Но кто же, наконец, она, эта поразительная красавица? Какую душу облекла прелестная внешность? Мы уже упоминали, что почти все современные свидетельства о Наталье Николаевне Пушкиной говорят только об ее изумительной красоте и ни о чем больше: они молчат об ее сердце, ее душе, ее уме, ее вкусе. Перечтите письма князя Вяземского к А. И. Тургеневу, наполняющие огромные томы «Остафьевского архива»: вы найдете в них множество сообщений о красавицах, которыми всегда интересовался Вяземский; почти всякое сообщение дает одну, другую подробность к характеристике духовной личности, почти о каждой красавице – Авроре Мусиной-Пушкиной, А. В. Киреевой, о Долли Фикельмон и т. д. – из этих писем вы узнаете что-нибудь. Но сообщения о Пушкиной, крайне немногочисленные, говорят только об ее бальных успехах. Во всех свидетельствах о ней – не только князя Вяземского, но и всех других – не приведено ни одной ее фразы, не упомянуто ни об одном ее действии, поступке. Точно она – лицо без речей в драме, и вся ее роль сводится только к блистанию и затмеванию всех своей красотой. В этом молчании современников нет ничего загадочного: молчат, потому что нечего было сказать, нечего было отметить.

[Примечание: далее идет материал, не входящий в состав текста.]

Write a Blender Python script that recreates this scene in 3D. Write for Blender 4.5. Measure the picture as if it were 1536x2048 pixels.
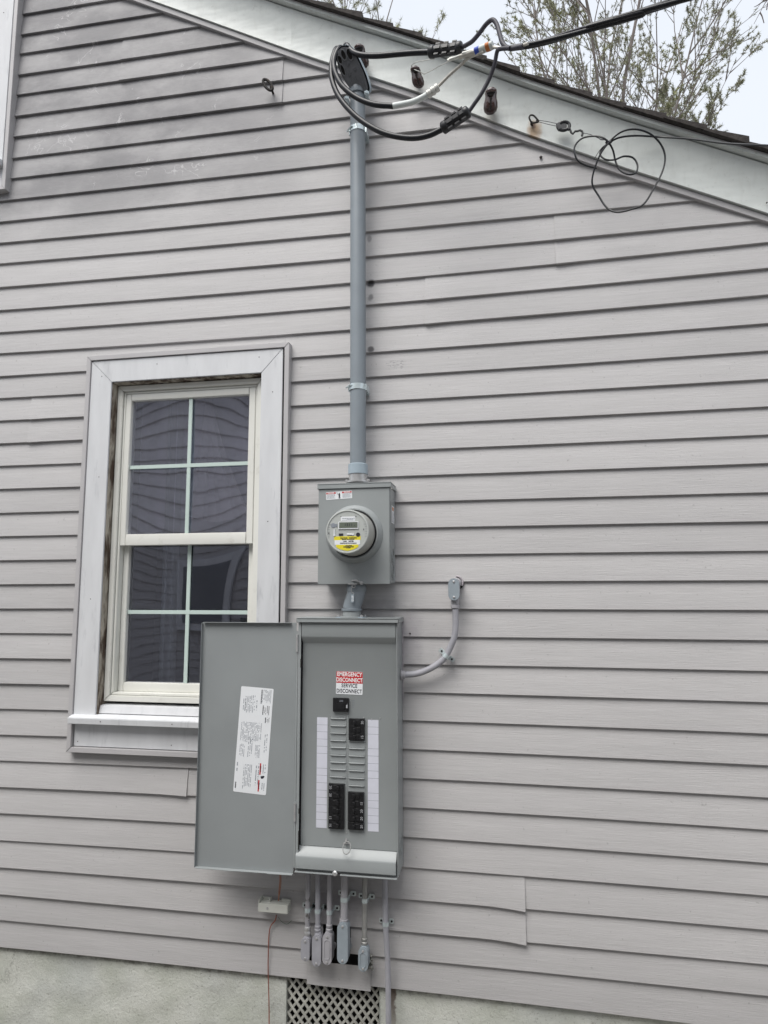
import bpy, bmesh, math, random
import numpy as np
from mathutils import Vector, Matrix, noise as mnoise
random.seed(7)
for o in list(bpy.data.objects): bpy.data.objects.remove(o)
S = bpy.context.scene
COL = S.collection
R = math.radians

# ------------------------------------------------------------------ camera
# the house wall is the plane y=0 (butt edges of the siding), z=0 its lowest edge, x=0 the riser pipe; +y goes into the house
F_PX, PITCH, YAW, ROLL = 1314.53, 0.11951, 0.17623, -0.0022
CAM = Vector((0.54027, -2.45415, 1.38657))
_cz, _sz, _cp, _sp, _cr, _sr = math.cos(YAW), math.sin(YAW), math.cos(PITCH), math.sin(PITCH), math.cos(ROLL), math.sin(ROLL)
_right = Vector((_cz, _sz, 0)); _f0 = Vector((-_sz, _cz, 0))
FWD = _f0*_cp + Vector((0, 0, _sp)); _up = -_f0*_sp + Vector((0, 0, _cp))
RGT = _right*_cr + _up*_sr; UPV = -_right*_sr + _up*_cr
def U(px, py, d=0.0):
    """measured photo pixel -> point of the plane d metres in front of the wall"""
    v = FWD*F_PX + RGT*(px-768) + UPV*(1024-py)
    return CAM + v*((-d-CAM.y)/v.y)
cam = bpy.data.cameras.new('camera'); camo = bpy.data.objects.new('camera', cam); COL.objects.link(camo)
camo.matrix_world = Matrix(((RGT.x, UPV.x, -FWD.x, CAM.x), (RGT.y, UPV.y, -FWD.y, CAM.y), (RGT.z, UPV.z, -FWD.z, CAM.z), (0, 0, 0, 1)))
cam.sensor_fit = 'VERTICAL'; cam.sensor_height = 24; cam.lens = 24*F_PX/2048
cam.clip_start = 0.05; cam.clip_end = 2000
S.camera = camo
S.render.resolution_x, S.render.resolution_y = 768, 1024

# ------------------------------------------------------------------ sky, sun, exposure (bright overcast)
W = bpy.data.worlds.new('World'); S.world = W; W.use_nodes = True
nt = W.node_tree; nt.nodes.clear()
sky = nt.nodes.new('ShaderNodeTexSky'); sky.sky_type = 'NISHITA'; sky.sun_disc = False
SUN_EL, SUN_AZ = R(58), R(205)
sky.sun_elevation = SUN_EL; sky.sun_rotation = SUN_AZ
sky.air_density = 1.0; sky.dust_density = 6.0; sky.ozone_density = 1.0
hs = nt.nodes.new('ShaderNodeHueSaturation'); hs.inputs['Saturation'].default_value = 0.28
bgn = nt.nodes.new('ShaderNodeBackground'); bgn.inputs['Strength'].default_value = 0.12
wo = nt.nodes.new('ShaderNodeOutputWorld')
# overcast: a bright, nearly even cloud layer veils most of the blue sky
tc = nt.nodes.new('ShaderNodeTexCoord'); cn = nt.nodes.new('ShaderNodeTexNoise'); cn.inputs['Scale'].default_value = 1.6; cn.inputs['Detail'].default_value = 4
cr_ = nt.nodes.new('ShaderNodeMix'); cr_.data_type = 'RGBA'; cr_.inputs[6].default_value = (3.45, 3.72, 4.15, 1); cr_.inputs[7].default_value = (4.1, 4.3, 4.6, 1)
ov = nt.nodes.new('ShaderNodeMix'); ov.data_type = 'RGBA'; ov.inputs[0].default_value = .82
nt.links.new(tc.outputs['Generated'], cn.inputs['Vector']); nt.links.new(cn.outputs[0], cr_.inputs[0])
nt.links.new(sky.outputs[0], hs.inputs['Color']); nt.links.new(hs.outputs[0], ov.inputs[6]); nt.links.new(cr_.outputs[2], ov.inputs[7])
nt.links.new(ov.outputs[2], bgn.inputs[0]); nt.links.new(bgn.outputs[0], wo.inputs[0])
sl = bpy.data.lights.new('sun', 'SUN'); sl.energy = 1.5; sl.angle = R(40); sl.color = (1, .965, .92)
so = bpy.data.objects.new('sun', sl); COL.objects.link(so)
sdir = Vector((math.sin(SUN_AZ)*math.cos(SUN_EL), math.cos(SUN_AZ)*math.cos(SUN_EL), math.sin(SUN_EL)))
so.rotation_euler = sdir.to_track_quat('Z', 'Y').to_euler(); so.location = (0, -5, 9)
S.view_settings.view_transform = 'Standard'; S.view_settings.look = 'None'
S.view_settings.exposure = 1.06; S.view_settings.gamma = 1.0
S.render.engine = 'CYCLES'

# ------------------------------------------------------------------ materials
def mat(name, col, rough=.6, metal=0., var=.06, vscale=4., bump=0., bscale=60., stretch=(1, 1, 1), spec=.5, col2=None, c2lo=.5, c2hi=.7, c2scale=3., coat=0., fine=0.):
    m = bpy.data.materials.new(name); m.use_nodes = True; t = m.node_tree; N = t.nodes; L = t.links
    b = N['Principled BSDF']; b.inputs['Roughness'].default_value = rough; b.inputs['Metallic'].default_value = metal
    b.inputs['Specular IOR Level'].default_value = spec; b.inputs['Coat Weight'].default_value = coat
    geo = N.new('ShaderNodeNewGeometry'); mp = N.new('ShaderNodeMapping'); mp.inputs['Scale'].default_value = stretch
    L.new(geo.outputs['Position'], mp.inputs['Vector'])
    no = N.new('ShaderNodeTexNoise'); no.inputs['Scale'].default_value = vscale; no.inputs['Detail'].default_value = 5
    L.new(mp.outputs[0], no.inputs['Vector'])
    mr = N.new('ShaderNodeMapRange'); mr.inputs[1].default_value = .3; mr.inputs[2].default_value = .7
    mr.inputs[3].default_value = 1-var; mr.inputs[4].default_value = 1+var
    L.new(no.outputs[0], mr.inputs[0])
    mx = N.new('ShaderNodeMix'); mx.data_type = 'RGBA'; mx.blend_type = 'MULTIPLY'; mx.inputs[0].default_value = 1
    mx.inputs[6].default_value = (*col, 1); L.new(mr.outputs[0], mx.inputs[7])
    out = mx.outputs[2]
    if col2:
        n2 = N.new('ShaderNodeTexNoise'); n2.inputs['Scale'].default_value = c2scale; n2.inputs['Detail'].default_value = 8
        n2.inputs['Roughness'].default_value = .65; L.new(mp.outputs[0], n2.inputs['Vector'])
        r2 = N.new('ShaderNodeMapRange'); r2.inputs[1].default_value = c2lo; r2.inputs[2].default_value = c2hi; L.new(n2.outputs[0], r2.inputs[0])
        m2 = N.new('ShaderNodeMix'); m2.data_type = 'RGBA'; L.new(r2.outputs[0], m2.inputs[0]); L.new(out, m2.inputs[6]); m2.inputs[7].default_value = (*col2, 1)
        out = m2.outputs[2]
    L.new(out, b.inputs['Base Color'])
    if bump:
        nb = N.new('ShaderNodeTexNoise'); nb.inputs['Scale'].default_value = bscale; nb.inputs['Detail'].default_value = 4
        L.new(mp.outputs[0], nb.inputs['Vector'])
        bu = N.new('ShaderNodeBump'); bu.inputs['Strength'].default_value = bump; bu.inputs['Distance'].default_value = .002
        L.new(nb.outputs[0], bu.inputs['Height']); L.new(bu.outputs[0], b.inputs['Normal'])
    return m

class G:
    """tiny node-graph helper"""
    def __init__(s, name):
        s.m = bpy.data.materials.new(name); s.m.use_nodes = True; s.t = s.m.node_tree; s.N = s.t.nodes; s.L = s.t.links; s.b = s.N['Principled BSDF']
    def n(s, typ, **kw):
        x = s.N.new(typ)
        for k, v in kw.items():
            if k.startswith('i_'): s.set(x.inputs[k[2:].replace('_', ' ')], v)
            else: setattr(x, k, v)
        return x
    def set(s, inp, v):
        if hasattr(v, 'is_output') or isinstance(v, bpy.types.NodeSocket): s.L.new(v, inp)
        else: inp.default_value = v
    def math(s, op, a, b=None, c=None, clamp=False):
        x = s.N.new('ShaderNodeMath'); x.operation = op; x.use_clamp = clamp
        s.set(x.inputs[0], a)
        if b is not None: s.set(x.inputs[1], b)
        if c is not None: s.set(x.inputs[2], c)
        return x.outputs[0]
    def ramp(s, v, a, b, lo=0., hi=1.):
        x = s.N.new('ShaderNodeMapRange'); x.interpolation_type = 'SMOOTHSTEP'
        for i, k in enumerate((v, a, b, lo, hi)): s.set(x.inputs[i], k)
        return x.outputs[0]
    def noise(s, vec, scale, detail=4, rough=.5, dist=0.):
        x = s.N.new('ShaderNodeTexNoise'); s.L.new(vec, x.inputs['Vector'])
        x.inputs['Scale'].default_value = scale; x.inputs['Detail'].default_value = detail; x.inputs['Roughness'].default_value = rough; x.inputs['Distortion'].default_value = dist
        return x.outputs[0]
    def mix(s, f, a, b, mode='MIX'):
        x = s.N.new('ShaderNodeMix'); x.data_type = 'RGBA'; x.blend_type = mode; s.set(x.inputs[0], f); s.set(x.inputs[6], a); s.set(x.inputs[7], b)
        return x.outputs[2]
    def mapv(s, vec, scale):
        x = s.N.new('ShaderNodeMapping'); s.L.new(vec, x.inputs[0]); x.inputs['Scale'].default_value = scale; return x.outputs[0]

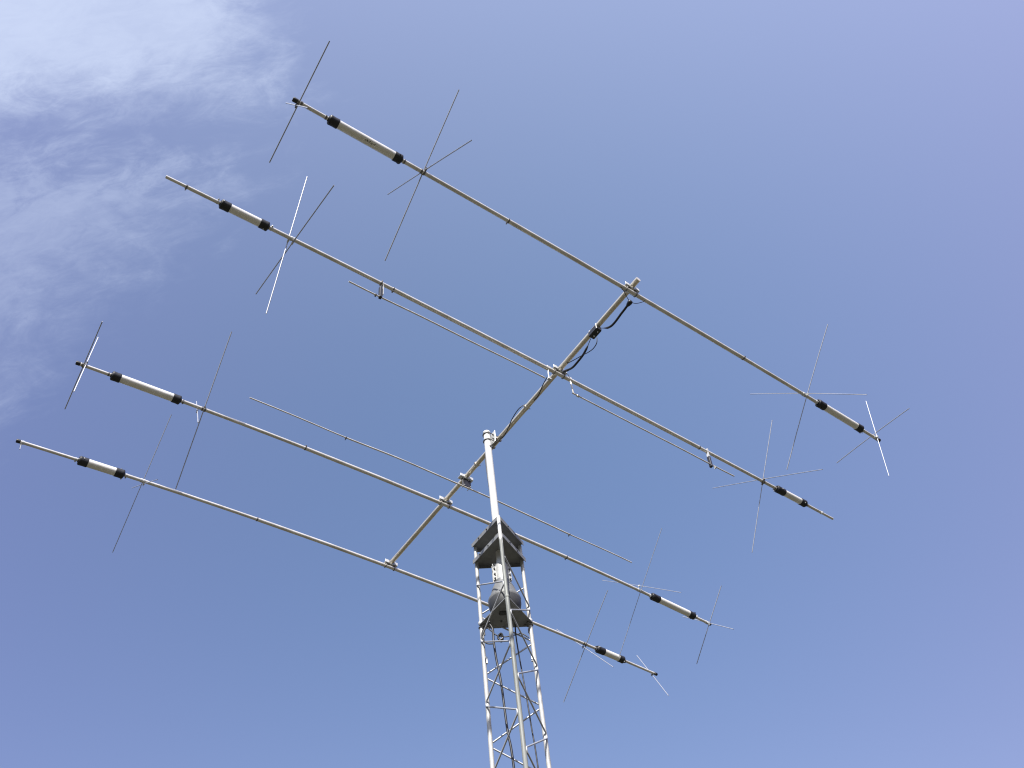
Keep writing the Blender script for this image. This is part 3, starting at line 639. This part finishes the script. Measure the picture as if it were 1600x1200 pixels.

Нельзя не пожалеть о том, что в нашем распоряжении нет писем Натальи Николаевны, каких бы то ни было, а в особенности к Пушкину. В настоящее время изображение личности Натальи Николаевны мы можем только проектировать по письмам к ней Пушкина. И вот, строя проекцию, что мы можем, например, сказать о вкусах Натальи Николаевны? Писем Пушкина к ней довольно много, и ни в одном из них Пушкин не поделился с ней ни одним своим литературным замыслом. Если он и пишет о своем творчестве, так только с точки зрения количественной, материальной, – какую выгоду ему принесет то или иное произведение! Необходимость творчества оправдывается в письмах материальными потребностями. О своей творческой, художественной деятельности Пушкин мог говорить с своими друзьями – князем Вяземским, Жуковским, с А. О. Смирновой, с Е. М. Хитрово, – с дипломатами, но с женой ему нечего было говорить об этой важнейшей стороне его жизни; ей это было безразлично или непонятно. Только непонятливостью Натальи Николаевны или ее нечувствительностью к литературе можно объяснить решительное отсутствие каких-либо заметок литературного характера в письмах к ней Пушкина.
К литературе Наталья Николаевна относилась так же, как к театру. Укоряя как-то в письмах жену за праздную, ненужную поездку из имения в Калугу, Пушкин писал: «Что за охота таскаться в скверный уездный городишко, чтоб видеть скверных актеров, скверно играющих старую, скверную оперу? Что за охота останавливаться в трактире, ходить в гости к купеческим дочерям, смотреть с чернью губернской фейворок, – когда в Петербурге ты никогда и не думаешь посмотреть на Каратыгиных»[54].
Точно так же ни из писем Пушкина, ни из каких-либо других источников мы ничего не узнаем об интересах Натальи Николаевны к живописи, к музыке.
Всем этим интересам неоткуда было возникнуть. Об образовании Натальи Николаевны не стоит и говорить. «Воспитание сестер Гончаровых (их было три) было предоставлено их матери, и оно, по понятиям последней, было безукоризненно, так как основами такового положены были основательное изучение танцев и знание французского языка лучше своего родного. Соблюдение строжайшей нравственности и обрядов православной церкви служило дополнением высокого идеала «московской барышни»«[55]. Обстановка детства и девичьих лет Н. Н. Пушкиной отнюдь не содействовала пополнению образовательных пробелов. Знакомства и интересы – затхлого, провинциального разбора[56]. «Как я не люблю, – писал Пушкин, – все, что пахнет московской барышней, все, что не comme il faut, все, что vulgar»[57]. Значит, московская барышня, какой и была девица Наталья Гончарова, – не comme il faut, vulgar.